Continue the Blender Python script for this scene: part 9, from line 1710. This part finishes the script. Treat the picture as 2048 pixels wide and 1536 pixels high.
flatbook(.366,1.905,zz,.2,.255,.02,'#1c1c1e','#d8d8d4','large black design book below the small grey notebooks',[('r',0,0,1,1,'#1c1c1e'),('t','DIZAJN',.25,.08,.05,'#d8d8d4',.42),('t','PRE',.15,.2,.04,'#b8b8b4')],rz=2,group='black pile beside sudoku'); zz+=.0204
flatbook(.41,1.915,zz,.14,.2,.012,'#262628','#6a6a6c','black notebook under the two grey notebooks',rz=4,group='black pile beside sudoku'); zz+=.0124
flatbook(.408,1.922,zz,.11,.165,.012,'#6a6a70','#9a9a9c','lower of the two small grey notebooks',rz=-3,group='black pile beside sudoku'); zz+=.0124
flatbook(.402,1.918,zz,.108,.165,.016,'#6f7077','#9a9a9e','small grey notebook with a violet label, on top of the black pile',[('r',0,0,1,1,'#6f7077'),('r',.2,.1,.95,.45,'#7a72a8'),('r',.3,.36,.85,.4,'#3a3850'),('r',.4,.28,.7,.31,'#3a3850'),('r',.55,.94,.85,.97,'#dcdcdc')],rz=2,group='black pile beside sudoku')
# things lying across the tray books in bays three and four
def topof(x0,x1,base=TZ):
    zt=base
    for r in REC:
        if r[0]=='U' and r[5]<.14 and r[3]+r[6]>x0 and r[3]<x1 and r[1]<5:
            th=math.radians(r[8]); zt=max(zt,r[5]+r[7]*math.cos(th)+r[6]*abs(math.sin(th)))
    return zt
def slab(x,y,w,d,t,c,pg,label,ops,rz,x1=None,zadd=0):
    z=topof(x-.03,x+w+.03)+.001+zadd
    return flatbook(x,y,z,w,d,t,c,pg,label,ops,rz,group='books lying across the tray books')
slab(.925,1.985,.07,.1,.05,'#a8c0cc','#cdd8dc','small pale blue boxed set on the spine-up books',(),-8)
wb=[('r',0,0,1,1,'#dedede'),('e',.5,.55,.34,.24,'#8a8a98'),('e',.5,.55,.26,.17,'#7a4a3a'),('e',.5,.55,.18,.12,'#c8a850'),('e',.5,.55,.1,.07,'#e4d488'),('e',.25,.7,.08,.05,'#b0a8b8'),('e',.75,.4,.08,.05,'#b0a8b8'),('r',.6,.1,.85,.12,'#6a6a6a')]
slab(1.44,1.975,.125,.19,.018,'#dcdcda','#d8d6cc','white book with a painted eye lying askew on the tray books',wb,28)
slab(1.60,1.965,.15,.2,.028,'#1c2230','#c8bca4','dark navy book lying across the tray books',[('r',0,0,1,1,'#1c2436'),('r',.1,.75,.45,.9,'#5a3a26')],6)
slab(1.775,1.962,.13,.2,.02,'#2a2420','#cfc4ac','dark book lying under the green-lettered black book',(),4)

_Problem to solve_
Quote each line of the data above exactly as written.

_Solution to this exercise_
Continue the Blender Python script for this scene: part 9, from line 1710. This part finishes the script. Treat the picture as 2048 pixels wide and 1536 pixels high.
flatbook(.366,1.905,zz,.2,.255,.02,'#1c1c1e','#d8d8d4','large black design book below the small grey notebooks',[('r',0,0,1,1,'#1c1c1e'),('t','DIZAJN',.25,.08,.05,'#d8d8d4',.42),('t','PRE',.15,.2,.04,'#b8b8b4')],rz=2,group='black pile beside sudoku'); zz+=.0204
flatbook(.41,1.915,zz,.14,.2,.012,'#262628','#6a6a6c','black notebook under the two grey notebooks',rz=4,group='black pile beside sudoku'); zz+=.0124
flatbook(.408,1.922,zz,.11,.165,.012,'#6a6a70','#9a9a9c','lower of the two small grey notebooks',rz=-3,group='black pile beside sudoku'); zz+=.0124
flatbook(.402,1.918,zz,.108,.165,.016,'#6f7077','#9a9a9e','small grey notebook with a violet label, on top of the black pile',[('r',0,0,1,1,'#6f7077'),('r',.2,.1,.95,.45,'#7a72a8'),('r',.3,.36,.85,.4,'#3a3850'),('r',.4,.28,.7,.31,'#3a3850'),('r',.55,.94,.85,.97,'#dcdcdc')],rz=2,group='black pile beside sudoku')
# things lying across the tray books in bays three and four
def topof(x0,x1,base=TZ):
    zt=base
    for r in REC:
        if r[0]=='U' and r[5]<.14 and r[3]+r[6]>x0 and r[3]<x1 and r[1]<5:
            th=math.radians(r[8]); zt=max(zt,r[5]+r[7]*math.cos(th)+r[6]*abs(math.sin(th)))
    return zt
def slab(x,y,w,d,t,c,pg,label,ops,rz,x1=None,zadd=0):
    z=topof(x-.03,x+w+.03)+.001+zadd
    return flatbook(x,y,z,w,d,t,c,pg,label,ops,rz,group='books lying across the tray books')
slab(.925,1.985,.07,.1,.05,'#a8c0cc','#cdd8dc','small pale blue boxed set on the spine-up books',(),-8)
wb=[('r',0,0,1,1,'#dedede'),('e',.5,.55,.34,.24,'#8a8a98'),('e',.5,.55,.26,.17,'#7a4a3a'),('e',.5,.55,.18,.12,'#c8a850'),('e',.5,.55,.1,.07,'#e4d488'),('e',.25,.7,.08,.05,'#b0a8b8'),('e',.75,.4,.08,.05,'#b0a8b8'),('r',.6,.1,.85,.12,'#6a6a6a')]
slab(1.44,1.975,.125,.19,.018,'#dcdcda','#d8d6cc','white book with a painted eye lying askew on the tray books',wb,28)
slab(1.60,1.965,.15,.2,.028,'#1c2230','#c8bca4','dark navy book lying across the tray books',[('r',0,0,1,1,'#1c2436'),('r',.1,.75,.45,.9,'#5a3a26')],6)
slab(1.775,1.962,.13,.2,.02,'#2a2420','#cfc4ac','dark book lying under the green-lettered black book',(),4)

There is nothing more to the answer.